The London Metropolitan Police Service initiating the use of Live Face Recognition technology, as they’ve done recently , is another step in the by-now inevitable erosion of our traditional notion of privacy. The EU dropping their ban on facial recognition — devolving the issue to its member states — is yet one more.
In China, face recognition cameras have widely replaced ID checks, and are in public use to catch not only serious criminals but jaywalkers, and to shame people spotted walking down the street in pajamas by broadcasting their names and images. Soon such phenomena will extend far beyond China, it seems likely.
Several US states have banned police use of facial recognition tech, and some EU states may follow — but it seems improbable that these bans will last. After the first few widely publicized horrific occurrences that would arguably have been preventable by facial recognition tech, public opinion is almost sure to reverse.
David Brin, in his 2005 classic book The Transparent Society , argued that we are inevitably headed in one of two directions: Surveillance or sousveillance. Surveillance meaning Big Brother watches everyone, and sousveillance meaning everyone watches everyone. What we are seeing now is a subtle combination of the two. Increasingly people are posting details of their personal lives online for all who care to see; at the same time, government and corporate monitoring of our communications and movements grows ever more pervasive.
There seems almost an iron law of adoption at play here. It may be stalled a few years here or there by privacy qualms, but in the end facial recognition capability has so much value for doing good, preventing danger and promoting efficiency, it’s hard too see it not being rolled out widely everywhere. In a decade, wariness about facial recognition will seem about like wariness about picture IDs seems today. People will put up with the police and spy agencies tracking their movements because it’s so convenient to buy a cup of coffee and enter the subway without dealing with scanning cards, and so reassuring to see terrorists and baby-nappers nabbed by robocops guided by camera footage.
Our only possible counter-move
What needs to be done, if we care about perpetuating what limited participatory democracy we have today and preventing or at least delaying the advent of techno-fascism, is to counterattack in judo style.
Don’t try to block the advent of facial recognition and other AI surveillance tech — rather, accept it’s coming and take control and ownership of it. Every image of you, snapped by anyone’s camera, should have a hashcode indicating your identity coded into it. You should then have the legal rights to track every image of yourself and observe what it’s used for.
Wearable tech pioneer Steve Mann has called this “Meta-veillance” — the technology of seeing sight itself, of watching the watchers, whomever they may be.

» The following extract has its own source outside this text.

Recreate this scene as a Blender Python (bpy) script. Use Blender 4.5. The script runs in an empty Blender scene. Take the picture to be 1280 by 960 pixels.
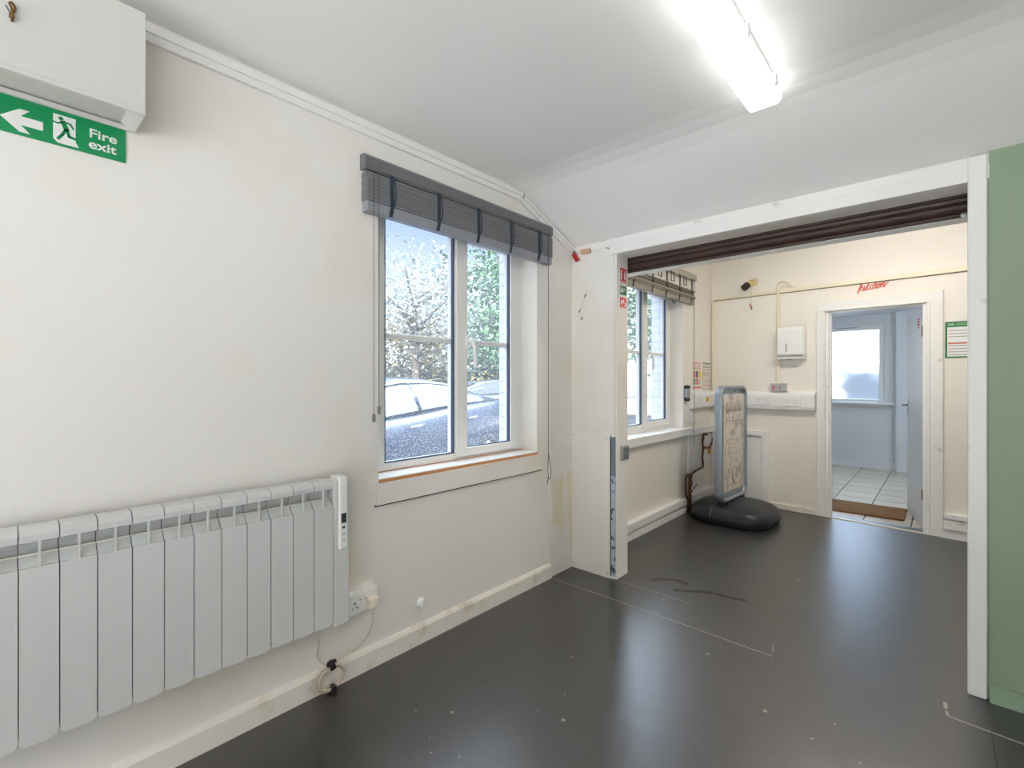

If the infrastructure and legal right for metaveillance were in place, a software ecosystem would evolve around it — and we would all have transparency and control over use of our images and other personal data. Of course, abuses would exist, by government agencies and private parties — but these would be illegal acts and redressable via the court system.
The blockchain and AI technology exists to enable us to take control of our own images and other personal data. But there are obvious organizational obstacles to putting this sort of democratic metaveillance solution into play. At the moment police and spy agencies and advertising companies understand the potential of facial recognition and other monitoring technologies much better than the average person, and they will use this information asymmetry to their advantage. But as the tech rolls out more and more widely, one can hope for broadening appreciation of the scope of potential solutions to the issues it poses.
If we can’t get it together to build and legislate a framework for democratic metaveillance, the outlook for our basic civic freedoms looks bleak.